Do: If you have institutional or professional investors interested or already invested, speak to why they invested and how much due diligence they did. Many investors will follow credible investors with good track records into deals. Also, ask your lead and/or prominent investors in this round to be available for reference calls from other prospective investors.
Don’t: Be vague on the terms unless a big Series A or later. “Subject to negotiations” is fine if it’s a large round ($5M or more) and your later stage (e.g., > $3M in revenues and 2+ years in business), but if early revenue and just getting started state what you are looking for. And be realistic about it.
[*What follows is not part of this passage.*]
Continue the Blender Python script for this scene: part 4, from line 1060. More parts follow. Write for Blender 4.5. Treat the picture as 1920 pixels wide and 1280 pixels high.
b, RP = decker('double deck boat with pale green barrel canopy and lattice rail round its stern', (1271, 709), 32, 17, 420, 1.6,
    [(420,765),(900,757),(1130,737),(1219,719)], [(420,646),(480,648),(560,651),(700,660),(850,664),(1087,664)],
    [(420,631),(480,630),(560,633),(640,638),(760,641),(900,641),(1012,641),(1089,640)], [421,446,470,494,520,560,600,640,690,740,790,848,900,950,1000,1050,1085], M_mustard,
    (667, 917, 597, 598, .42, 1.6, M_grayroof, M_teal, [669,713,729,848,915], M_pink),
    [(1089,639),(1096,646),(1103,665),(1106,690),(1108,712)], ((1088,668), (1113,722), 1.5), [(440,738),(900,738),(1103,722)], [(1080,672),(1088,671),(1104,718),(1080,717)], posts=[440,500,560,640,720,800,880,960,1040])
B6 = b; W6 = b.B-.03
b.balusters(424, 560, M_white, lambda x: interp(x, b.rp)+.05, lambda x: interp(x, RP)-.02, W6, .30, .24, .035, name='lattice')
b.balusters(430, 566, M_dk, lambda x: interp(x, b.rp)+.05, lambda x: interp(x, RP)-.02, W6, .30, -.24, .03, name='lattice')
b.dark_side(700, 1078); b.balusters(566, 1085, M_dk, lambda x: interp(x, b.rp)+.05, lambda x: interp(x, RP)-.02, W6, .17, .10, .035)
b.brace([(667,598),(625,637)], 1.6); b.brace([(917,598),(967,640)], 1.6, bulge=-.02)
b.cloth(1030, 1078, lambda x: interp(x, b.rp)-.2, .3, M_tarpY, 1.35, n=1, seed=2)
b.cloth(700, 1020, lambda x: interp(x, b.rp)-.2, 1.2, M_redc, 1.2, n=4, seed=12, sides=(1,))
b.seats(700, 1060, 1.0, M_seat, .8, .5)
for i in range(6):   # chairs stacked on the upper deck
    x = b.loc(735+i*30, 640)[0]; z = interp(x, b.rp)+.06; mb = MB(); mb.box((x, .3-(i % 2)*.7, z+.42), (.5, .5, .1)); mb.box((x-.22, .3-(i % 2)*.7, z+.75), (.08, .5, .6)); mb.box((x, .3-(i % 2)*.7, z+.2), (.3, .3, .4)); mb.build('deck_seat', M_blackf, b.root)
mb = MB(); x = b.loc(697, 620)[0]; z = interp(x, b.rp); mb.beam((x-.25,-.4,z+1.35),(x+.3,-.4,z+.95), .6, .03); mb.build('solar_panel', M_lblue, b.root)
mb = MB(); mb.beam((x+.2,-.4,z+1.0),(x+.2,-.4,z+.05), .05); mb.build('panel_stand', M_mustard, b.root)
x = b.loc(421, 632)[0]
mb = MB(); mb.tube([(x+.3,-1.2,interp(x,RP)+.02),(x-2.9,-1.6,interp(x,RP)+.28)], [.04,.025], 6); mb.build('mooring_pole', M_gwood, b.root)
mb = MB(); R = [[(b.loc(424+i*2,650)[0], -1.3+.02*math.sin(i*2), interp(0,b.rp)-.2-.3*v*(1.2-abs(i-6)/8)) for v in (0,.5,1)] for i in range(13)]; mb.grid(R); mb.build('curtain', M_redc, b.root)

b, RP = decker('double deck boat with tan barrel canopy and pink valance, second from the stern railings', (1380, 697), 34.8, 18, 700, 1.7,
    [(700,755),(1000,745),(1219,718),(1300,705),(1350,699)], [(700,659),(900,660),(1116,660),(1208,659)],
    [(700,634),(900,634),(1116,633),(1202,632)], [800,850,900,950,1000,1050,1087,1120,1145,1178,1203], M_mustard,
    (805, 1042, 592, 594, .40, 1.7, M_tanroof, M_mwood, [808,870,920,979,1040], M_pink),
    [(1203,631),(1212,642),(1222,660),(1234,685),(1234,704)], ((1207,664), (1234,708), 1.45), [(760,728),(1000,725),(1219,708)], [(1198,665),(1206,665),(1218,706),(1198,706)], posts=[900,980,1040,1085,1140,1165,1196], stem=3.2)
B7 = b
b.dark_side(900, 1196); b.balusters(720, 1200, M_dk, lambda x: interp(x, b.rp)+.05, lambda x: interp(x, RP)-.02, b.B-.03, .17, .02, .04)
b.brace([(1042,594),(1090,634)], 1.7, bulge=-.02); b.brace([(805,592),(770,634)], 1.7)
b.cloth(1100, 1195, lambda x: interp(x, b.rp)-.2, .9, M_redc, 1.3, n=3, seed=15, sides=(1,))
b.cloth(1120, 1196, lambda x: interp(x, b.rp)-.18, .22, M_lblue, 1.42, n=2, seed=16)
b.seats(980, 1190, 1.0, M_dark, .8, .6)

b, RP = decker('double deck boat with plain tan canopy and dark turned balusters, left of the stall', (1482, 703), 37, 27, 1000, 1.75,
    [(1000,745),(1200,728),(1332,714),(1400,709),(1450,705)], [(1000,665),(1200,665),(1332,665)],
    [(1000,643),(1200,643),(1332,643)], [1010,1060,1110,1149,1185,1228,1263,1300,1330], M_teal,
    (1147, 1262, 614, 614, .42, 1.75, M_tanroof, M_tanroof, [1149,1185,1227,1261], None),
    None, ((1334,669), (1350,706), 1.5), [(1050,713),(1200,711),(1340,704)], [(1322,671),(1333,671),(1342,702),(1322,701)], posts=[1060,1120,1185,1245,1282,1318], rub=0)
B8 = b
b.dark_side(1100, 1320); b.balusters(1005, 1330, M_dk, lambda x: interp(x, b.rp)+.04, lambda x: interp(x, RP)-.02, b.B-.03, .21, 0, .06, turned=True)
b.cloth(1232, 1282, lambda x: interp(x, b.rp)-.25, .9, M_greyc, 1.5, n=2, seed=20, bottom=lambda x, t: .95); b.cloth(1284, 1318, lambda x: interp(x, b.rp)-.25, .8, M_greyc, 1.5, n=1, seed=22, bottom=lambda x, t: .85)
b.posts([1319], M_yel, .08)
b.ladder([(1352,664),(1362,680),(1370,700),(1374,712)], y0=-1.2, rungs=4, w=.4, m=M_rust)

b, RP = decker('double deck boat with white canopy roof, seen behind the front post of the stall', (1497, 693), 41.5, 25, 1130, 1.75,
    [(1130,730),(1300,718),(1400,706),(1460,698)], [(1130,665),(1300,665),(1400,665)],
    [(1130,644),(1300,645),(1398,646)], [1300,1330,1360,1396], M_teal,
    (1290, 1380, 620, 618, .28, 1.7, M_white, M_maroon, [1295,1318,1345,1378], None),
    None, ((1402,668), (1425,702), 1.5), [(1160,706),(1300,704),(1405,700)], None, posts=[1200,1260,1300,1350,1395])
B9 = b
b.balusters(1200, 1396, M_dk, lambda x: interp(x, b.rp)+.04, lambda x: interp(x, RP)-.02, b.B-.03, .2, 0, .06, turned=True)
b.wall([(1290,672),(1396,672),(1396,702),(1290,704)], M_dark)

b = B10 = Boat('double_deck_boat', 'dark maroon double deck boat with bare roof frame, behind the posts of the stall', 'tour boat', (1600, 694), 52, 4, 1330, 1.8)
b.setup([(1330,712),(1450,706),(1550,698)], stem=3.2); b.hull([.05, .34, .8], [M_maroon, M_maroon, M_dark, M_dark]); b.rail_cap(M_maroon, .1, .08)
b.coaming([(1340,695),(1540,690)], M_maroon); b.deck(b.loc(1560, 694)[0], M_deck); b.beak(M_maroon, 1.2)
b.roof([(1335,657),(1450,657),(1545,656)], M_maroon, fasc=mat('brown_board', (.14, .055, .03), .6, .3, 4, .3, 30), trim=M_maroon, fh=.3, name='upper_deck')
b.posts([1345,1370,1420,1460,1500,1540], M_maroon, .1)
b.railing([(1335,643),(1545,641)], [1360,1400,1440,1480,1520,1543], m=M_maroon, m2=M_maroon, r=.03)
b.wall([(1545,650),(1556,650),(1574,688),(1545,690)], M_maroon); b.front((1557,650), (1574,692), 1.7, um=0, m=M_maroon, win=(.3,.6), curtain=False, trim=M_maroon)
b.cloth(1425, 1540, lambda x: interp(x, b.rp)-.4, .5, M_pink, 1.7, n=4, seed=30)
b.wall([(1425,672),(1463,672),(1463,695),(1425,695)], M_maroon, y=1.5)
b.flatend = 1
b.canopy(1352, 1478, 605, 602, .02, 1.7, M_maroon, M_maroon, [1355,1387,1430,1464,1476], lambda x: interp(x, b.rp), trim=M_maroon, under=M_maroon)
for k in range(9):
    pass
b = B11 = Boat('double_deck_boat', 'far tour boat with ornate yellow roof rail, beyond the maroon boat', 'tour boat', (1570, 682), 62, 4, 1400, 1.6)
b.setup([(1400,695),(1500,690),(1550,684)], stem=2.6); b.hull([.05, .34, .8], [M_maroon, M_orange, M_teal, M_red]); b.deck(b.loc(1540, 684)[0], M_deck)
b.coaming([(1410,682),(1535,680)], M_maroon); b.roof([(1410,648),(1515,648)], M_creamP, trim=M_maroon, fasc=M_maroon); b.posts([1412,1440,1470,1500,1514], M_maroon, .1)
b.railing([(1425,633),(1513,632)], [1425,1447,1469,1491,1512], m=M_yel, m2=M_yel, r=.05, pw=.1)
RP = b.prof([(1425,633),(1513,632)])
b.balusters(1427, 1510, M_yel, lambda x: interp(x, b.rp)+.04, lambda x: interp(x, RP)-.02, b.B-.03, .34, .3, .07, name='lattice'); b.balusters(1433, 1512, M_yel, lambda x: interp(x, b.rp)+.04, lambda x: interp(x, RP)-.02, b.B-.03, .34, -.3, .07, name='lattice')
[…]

All deals are subject to negotiations, but many investors won’t spend time on a deal if they think there is a huge valuation/structure disconnect in the founder’s ask.
Contact Info / Call to action
Provide you contact information for investors looking to follow up with you.
Do: Provide email and phone number of one or more co-founders, preferably the CEO.
Don’t: Outsource this task to someone other than CEO unless the company is 100+ employees.
Appendix
Adding an appendix is a great solution to your slide deck for the following scenarios:
- There are 20+ slides
- Anticipated questions
- Technical concepts
Most investors view the Appendix as information they don’t need to review, so shoving some slides in the appendix is a great way to provide more granularity, answer anticipated questions, or deal with technical concepts most of your angels will not understand.
General Comments
- Don’t feel like you must discuss every bullet point / data point on every slide.
- Practice, practice, practice! If you are given a certain number of minutes to pitch, practice so you can stay under the allotted time. Many entrepreneurs go way over and are stopped before going through all the important slides noted above.
- Pay a graphic designer to make the pitch deck look nice once you’ve ironed out the content.
- During Q&A, be precise and concise. Answer the exact question asked efficiently. Don’t ramble on. A rule of thumb is 20 seconds or less per answer.